AIM OF THE EXERCISE: Up to and including the line that contains "from mathutils.geometry import", repeat each line of the data exactly, starting from the first.

PROVIDED MATERIAL:
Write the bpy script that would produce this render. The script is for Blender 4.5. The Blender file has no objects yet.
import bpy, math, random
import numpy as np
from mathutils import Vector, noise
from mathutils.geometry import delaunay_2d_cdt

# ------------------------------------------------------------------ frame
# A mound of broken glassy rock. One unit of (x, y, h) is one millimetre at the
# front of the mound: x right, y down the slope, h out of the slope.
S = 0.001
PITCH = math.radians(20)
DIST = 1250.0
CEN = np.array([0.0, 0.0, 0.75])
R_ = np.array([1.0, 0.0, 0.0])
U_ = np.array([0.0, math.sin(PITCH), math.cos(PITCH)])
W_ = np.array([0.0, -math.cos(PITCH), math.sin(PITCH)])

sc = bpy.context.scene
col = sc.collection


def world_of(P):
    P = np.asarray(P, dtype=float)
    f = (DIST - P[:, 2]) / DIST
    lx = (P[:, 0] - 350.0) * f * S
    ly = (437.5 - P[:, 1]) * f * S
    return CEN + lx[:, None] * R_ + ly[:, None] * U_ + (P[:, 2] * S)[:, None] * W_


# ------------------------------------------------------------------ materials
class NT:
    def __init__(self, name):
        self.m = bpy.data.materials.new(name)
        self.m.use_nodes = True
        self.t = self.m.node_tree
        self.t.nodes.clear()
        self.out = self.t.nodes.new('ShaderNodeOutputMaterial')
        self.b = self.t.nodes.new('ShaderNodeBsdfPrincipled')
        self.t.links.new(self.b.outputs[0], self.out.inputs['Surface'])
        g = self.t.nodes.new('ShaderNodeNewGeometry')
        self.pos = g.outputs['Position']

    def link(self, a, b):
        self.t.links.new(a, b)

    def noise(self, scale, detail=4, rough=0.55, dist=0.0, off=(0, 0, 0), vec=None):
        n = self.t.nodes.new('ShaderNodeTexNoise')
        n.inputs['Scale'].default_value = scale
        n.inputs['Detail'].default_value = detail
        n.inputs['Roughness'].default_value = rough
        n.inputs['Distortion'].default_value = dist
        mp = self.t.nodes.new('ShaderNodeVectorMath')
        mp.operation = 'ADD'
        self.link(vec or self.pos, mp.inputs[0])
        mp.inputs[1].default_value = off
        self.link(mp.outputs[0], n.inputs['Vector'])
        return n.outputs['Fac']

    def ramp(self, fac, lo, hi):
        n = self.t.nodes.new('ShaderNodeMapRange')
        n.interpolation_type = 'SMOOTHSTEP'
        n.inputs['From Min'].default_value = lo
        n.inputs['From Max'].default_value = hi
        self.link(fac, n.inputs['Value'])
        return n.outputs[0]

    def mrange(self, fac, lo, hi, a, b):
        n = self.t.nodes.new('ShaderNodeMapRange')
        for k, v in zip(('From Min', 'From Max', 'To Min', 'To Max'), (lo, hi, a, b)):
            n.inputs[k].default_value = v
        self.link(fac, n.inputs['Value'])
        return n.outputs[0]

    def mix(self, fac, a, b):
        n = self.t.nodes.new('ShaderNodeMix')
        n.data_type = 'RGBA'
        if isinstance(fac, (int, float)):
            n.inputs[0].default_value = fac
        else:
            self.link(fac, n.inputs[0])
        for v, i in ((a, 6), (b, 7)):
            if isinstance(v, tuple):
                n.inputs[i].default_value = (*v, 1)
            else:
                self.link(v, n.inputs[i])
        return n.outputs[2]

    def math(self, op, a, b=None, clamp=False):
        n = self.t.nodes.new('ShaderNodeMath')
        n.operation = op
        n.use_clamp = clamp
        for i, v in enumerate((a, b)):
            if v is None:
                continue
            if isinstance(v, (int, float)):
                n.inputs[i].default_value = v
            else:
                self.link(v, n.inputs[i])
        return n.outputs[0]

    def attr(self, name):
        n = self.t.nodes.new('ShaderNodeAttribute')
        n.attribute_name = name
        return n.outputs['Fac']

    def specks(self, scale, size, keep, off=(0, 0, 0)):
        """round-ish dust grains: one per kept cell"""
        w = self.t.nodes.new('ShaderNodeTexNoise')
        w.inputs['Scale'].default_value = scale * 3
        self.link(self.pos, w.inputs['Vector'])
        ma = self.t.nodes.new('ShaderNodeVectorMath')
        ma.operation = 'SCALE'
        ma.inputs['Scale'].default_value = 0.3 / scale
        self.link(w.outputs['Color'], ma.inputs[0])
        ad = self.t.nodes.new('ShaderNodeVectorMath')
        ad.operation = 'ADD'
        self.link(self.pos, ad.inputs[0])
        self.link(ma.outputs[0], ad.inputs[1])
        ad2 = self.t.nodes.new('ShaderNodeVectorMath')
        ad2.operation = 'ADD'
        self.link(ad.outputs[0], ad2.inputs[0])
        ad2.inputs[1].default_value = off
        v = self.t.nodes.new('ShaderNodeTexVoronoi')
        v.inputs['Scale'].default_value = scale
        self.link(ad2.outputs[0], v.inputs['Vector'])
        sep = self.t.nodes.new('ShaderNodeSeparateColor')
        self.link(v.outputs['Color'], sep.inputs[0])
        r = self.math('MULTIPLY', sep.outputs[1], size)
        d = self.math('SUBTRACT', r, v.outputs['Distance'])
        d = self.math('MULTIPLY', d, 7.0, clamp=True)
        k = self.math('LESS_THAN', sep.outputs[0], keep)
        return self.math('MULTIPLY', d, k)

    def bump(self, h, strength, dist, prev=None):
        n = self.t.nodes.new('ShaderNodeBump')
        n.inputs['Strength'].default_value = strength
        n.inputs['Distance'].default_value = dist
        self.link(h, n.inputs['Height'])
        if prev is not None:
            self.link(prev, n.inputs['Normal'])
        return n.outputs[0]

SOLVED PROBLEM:
Write the bpy script that would produce this render. The script is for Blender 4.5. The Blender file has no objects yet.
import bpy, math, random
import numpy as np
from mathutils import Vector, noise
from mathutils.geometry import delaunay_2d_cdt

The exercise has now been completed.